Rows.
%%

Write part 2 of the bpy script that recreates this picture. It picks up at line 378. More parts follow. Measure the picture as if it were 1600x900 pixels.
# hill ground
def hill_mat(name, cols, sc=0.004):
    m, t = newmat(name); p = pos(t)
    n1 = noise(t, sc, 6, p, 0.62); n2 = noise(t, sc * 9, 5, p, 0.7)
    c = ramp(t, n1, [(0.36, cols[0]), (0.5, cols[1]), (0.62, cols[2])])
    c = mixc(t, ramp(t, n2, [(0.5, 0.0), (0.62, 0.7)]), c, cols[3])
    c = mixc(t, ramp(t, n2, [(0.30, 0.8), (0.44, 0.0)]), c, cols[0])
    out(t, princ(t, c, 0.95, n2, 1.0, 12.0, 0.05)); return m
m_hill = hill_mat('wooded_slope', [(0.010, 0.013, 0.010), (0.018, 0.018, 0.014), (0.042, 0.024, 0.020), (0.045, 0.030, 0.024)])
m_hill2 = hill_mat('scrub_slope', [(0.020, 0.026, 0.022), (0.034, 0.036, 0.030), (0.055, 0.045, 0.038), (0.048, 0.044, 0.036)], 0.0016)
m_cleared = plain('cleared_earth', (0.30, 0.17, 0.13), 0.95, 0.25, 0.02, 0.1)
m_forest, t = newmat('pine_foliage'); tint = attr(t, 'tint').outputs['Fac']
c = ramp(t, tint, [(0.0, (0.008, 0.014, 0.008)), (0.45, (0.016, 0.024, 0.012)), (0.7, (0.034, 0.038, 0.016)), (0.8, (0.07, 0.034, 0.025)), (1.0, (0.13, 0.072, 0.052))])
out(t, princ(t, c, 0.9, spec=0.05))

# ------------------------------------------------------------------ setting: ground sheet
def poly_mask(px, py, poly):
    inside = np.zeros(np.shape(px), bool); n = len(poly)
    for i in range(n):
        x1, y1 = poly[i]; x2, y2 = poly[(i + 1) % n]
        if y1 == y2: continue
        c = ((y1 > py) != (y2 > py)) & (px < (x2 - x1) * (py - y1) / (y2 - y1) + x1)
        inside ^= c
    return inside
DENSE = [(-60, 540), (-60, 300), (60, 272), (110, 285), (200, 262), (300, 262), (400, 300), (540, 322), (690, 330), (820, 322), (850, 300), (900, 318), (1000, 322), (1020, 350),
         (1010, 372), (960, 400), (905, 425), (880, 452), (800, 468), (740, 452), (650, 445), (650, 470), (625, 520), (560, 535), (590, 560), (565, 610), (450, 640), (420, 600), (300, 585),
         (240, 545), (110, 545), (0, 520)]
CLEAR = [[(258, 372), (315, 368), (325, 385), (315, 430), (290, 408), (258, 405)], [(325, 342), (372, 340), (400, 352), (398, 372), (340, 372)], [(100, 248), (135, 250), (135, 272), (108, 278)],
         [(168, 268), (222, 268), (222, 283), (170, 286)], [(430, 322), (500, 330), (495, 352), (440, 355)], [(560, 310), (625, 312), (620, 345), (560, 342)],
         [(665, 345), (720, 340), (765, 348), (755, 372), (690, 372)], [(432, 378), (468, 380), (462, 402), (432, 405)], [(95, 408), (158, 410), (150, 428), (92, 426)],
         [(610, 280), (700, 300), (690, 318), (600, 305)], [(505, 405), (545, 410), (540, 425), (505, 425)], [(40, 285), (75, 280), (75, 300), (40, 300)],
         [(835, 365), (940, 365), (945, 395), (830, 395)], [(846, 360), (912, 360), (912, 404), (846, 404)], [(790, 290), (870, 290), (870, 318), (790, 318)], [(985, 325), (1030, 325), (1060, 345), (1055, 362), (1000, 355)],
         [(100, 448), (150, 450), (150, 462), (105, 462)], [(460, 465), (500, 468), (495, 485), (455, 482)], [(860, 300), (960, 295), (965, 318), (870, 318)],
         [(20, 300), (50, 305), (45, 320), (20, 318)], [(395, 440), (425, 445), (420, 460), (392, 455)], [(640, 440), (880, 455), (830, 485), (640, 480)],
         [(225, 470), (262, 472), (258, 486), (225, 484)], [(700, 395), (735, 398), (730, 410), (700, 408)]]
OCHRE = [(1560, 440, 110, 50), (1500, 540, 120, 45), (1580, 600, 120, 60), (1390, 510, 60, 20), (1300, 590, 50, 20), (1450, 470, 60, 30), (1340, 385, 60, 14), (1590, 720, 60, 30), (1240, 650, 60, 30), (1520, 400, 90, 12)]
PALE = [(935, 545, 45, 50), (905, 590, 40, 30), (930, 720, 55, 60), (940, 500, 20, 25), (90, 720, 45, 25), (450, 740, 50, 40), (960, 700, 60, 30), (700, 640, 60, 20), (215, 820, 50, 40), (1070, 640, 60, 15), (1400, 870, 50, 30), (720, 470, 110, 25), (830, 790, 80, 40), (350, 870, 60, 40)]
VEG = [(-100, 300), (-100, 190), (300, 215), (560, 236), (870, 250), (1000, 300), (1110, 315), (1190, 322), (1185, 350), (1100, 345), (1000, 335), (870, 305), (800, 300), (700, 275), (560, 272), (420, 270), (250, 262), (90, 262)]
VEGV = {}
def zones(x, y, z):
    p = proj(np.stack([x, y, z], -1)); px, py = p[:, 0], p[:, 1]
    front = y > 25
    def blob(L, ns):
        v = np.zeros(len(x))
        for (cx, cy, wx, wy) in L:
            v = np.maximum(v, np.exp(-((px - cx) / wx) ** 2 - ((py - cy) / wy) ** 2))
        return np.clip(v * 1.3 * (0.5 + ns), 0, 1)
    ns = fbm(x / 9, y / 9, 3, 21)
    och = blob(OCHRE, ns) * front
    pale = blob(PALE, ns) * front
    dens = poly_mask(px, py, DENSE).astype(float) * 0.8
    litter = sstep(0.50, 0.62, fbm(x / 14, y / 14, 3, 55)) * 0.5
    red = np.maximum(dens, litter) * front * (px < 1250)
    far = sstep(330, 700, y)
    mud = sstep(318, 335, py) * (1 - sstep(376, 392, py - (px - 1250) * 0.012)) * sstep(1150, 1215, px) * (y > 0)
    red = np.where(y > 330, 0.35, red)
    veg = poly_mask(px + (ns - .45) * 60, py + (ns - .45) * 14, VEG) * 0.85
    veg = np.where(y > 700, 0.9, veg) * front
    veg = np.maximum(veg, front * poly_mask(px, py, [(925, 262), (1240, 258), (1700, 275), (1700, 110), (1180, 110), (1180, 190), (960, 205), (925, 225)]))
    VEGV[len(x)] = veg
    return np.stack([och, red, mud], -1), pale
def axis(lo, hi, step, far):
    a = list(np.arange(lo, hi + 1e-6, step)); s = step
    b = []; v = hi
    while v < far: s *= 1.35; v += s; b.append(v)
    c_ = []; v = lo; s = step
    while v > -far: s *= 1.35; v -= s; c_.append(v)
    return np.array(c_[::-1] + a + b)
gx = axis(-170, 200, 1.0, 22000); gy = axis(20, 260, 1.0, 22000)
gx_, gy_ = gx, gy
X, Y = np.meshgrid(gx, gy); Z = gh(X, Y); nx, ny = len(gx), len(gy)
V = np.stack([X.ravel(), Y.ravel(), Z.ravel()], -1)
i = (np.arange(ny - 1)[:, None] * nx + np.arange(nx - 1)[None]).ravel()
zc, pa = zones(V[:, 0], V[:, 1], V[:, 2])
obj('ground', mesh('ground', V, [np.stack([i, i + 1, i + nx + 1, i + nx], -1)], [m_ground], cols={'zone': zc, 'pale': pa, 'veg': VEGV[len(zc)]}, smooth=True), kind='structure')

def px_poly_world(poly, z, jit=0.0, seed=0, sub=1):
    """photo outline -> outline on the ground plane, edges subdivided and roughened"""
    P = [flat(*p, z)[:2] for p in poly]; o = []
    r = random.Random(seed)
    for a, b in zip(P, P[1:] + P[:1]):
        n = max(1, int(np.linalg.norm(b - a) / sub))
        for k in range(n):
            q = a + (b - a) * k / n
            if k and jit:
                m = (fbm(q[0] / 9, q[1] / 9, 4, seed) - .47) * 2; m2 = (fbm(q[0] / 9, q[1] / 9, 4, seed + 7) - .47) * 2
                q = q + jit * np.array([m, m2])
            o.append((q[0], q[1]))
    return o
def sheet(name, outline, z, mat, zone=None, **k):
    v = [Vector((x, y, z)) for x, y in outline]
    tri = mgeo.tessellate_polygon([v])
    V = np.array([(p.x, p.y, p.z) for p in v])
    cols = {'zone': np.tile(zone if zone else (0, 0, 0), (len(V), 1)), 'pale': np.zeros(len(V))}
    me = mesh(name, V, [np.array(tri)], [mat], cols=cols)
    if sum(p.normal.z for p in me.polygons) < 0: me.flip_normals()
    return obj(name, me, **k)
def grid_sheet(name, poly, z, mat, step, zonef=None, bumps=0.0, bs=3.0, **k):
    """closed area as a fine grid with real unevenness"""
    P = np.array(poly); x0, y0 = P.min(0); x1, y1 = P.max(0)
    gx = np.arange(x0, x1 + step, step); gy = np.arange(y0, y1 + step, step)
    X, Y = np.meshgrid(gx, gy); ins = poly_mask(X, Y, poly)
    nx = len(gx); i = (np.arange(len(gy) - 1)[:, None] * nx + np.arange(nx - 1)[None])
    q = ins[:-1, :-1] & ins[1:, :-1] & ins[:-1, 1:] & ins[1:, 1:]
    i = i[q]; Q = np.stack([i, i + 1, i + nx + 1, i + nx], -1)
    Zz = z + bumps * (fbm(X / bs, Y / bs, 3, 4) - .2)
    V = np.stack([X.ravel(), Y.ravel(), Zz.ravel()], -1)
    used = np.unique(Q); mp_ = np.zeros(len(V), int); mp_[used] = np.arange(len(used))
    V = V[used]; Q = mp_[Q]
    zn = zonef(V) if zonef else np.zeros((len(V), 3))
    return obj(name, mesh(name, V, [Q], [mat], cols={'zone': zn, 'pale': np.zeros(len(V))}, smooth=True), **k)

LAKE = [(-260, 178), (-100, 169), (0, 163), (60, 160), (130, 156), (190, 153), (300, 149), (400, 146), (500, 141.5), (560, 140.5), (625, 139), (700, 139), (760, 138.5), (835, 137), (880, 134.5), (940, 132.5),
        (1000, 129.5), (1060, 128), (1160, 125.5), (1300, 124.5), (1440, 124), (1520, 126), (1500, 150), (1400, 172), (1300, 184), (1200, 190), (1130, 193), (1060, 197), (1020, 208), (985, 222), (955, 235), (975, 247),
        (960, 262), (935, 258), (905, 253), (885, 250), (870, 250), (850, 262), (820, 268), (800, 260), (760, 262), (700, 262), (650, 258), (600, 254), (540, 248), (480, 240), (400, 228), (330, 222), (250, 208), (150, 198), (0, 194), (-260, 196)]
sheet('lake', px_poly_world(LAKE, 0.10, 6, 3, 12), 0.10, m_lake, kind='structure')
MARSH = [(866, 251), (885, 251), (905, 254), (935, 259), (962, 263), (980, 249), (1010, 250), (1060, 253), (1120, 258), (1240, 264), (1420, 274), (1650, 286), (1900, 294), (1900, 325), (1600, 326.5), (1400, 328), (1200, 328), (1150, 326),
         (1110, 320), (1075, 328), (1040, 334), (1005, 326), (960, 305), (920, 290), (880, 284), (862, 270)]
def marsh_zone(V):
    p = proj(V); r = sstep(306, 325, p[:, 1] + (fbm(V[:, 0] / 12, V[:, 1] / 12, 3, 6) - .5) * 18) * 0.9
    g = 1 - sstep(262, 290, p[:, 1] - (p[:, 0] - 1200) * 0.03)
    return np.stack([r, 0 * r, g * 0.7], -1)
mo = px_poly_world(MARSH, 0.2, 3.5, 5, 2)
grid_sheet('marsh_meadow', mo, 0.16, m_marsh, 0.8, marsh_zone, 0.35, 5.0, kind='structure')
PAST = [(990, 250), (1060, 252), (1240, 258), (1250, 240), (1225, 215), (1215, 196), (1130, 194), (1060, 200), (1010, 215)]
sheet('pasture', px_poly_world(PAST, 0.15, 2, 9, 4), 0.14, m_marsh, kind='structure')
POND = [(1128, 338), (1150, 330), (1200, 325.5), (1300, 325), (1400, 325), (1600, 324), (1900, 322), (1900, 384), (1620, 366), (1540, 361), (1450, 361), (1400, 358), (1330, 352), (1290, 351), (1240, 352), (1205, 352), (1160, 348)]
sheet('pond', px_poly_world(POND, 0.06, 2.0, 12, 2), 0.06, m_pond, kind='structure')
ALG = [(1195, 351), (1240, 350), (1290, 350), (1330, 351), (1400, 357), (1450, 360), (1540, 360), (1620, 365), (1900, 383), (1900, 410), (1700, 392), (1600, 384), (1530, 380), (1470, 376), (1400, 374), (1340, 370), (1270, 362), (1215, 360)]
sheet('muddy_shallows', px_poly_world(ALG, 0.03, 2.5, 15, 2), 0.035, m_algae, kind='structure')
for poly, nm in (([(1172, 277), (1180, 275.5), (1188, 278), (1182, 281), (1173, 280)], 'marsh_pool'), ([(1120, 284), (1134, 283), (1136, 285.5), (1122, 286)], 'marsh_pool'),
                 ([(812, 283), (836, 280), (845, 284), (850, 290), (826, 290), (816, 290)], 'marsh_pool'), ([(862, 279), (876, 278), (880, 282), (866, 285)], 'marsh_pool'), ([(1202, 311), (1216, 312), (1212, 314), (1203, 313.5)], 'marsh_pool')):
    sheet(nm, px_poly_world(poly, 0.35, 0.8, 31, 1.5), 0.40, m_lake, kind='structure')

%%
%%

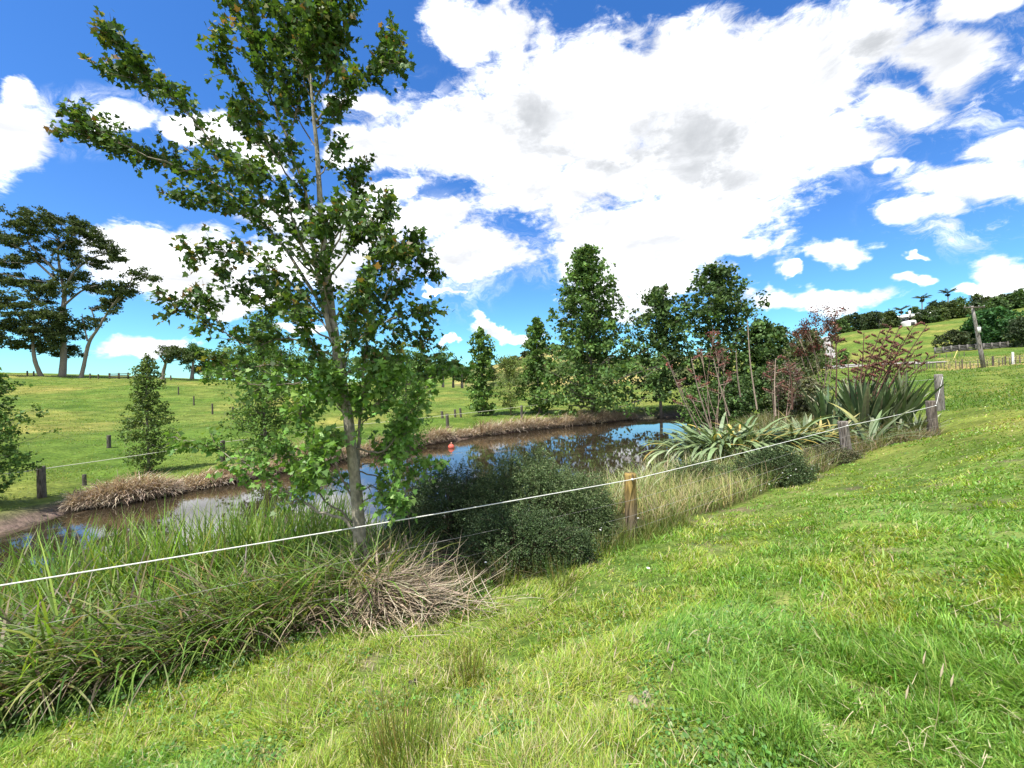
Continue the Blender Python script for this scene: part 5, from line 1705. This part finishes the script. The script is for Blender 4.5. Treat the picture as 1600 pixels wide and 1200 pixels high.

%%

Problem to work on.
Retype precisely, and only, the span of lines that opens at the line containing "Write part 2" and closes at the line containing "out(t, princ(t, c, 0.9, spec=0.05))", both inclusive.

Answer to the exercise.
Write part 2 of the bpy script that recreates this picture. It picks up at line 378. More parts follow. Measure the picture as if it were 1600x900 pixels.
# hill ground
def hill_mat(name, cols, sc=0.004):
    m, t = newmat(name); p = pos(t)
    n1 = noise(t, sc, 6, p, 0.62); n2 = noise(t, sc * 9, 5, p, 0.7)
    c = ramp(t, n1, [(0.36, cols[0]), (0.5, cols[1]), (0.62, cols[2])])
    c = mixc(t, ramp(t, n2, [(0.5, 0.0), (0.62, 0.7)]), c, cols[3])
    c = mixc(t, ramp(t, n2, [(0.30, 0.8), (0.44, 0.0)]), c, cols[0])
    out(t, princ(t, c, 0.95, n2, 1.0, 12.0, 0.05)); return m
m_hill = hill_mat('wooded_slope', [(0.010, 0.013, 0.010), (0.018, 0.018, 0.014), (0.042, 0.024, 0.020), (0.045, 0.030, 0.024)])
m_hill2 = hill_mat('scrub_slope', [(0.020, 0.026, 0.022), (0.034, 0.036, 0.030), (0.055, 0.045, 0.038), (0.048, 0.044, 0.036)], 0.0016)
m_cleared = plain('cleared_earth', (0.30, 0.17, 0.13), 0.95, 0.25, 0.02, 0.1)
m_forest, t = newmat('pine_foliage'); tint = attr(t, 'tint').outputs['Fac']
c = ramp(t, tint, [(0.0, (0.008, 0.014, 0.008)), (0.45, (0.016, 0.024, 0.012)), (0.7, (0.034, 0.038, 0.016)), (0.8, (0.07, 0.034, 0.025)), (1.0, (0.13, 0.072, 0.052))])
out(t, princ(t, c, 0.9, spec=0.05))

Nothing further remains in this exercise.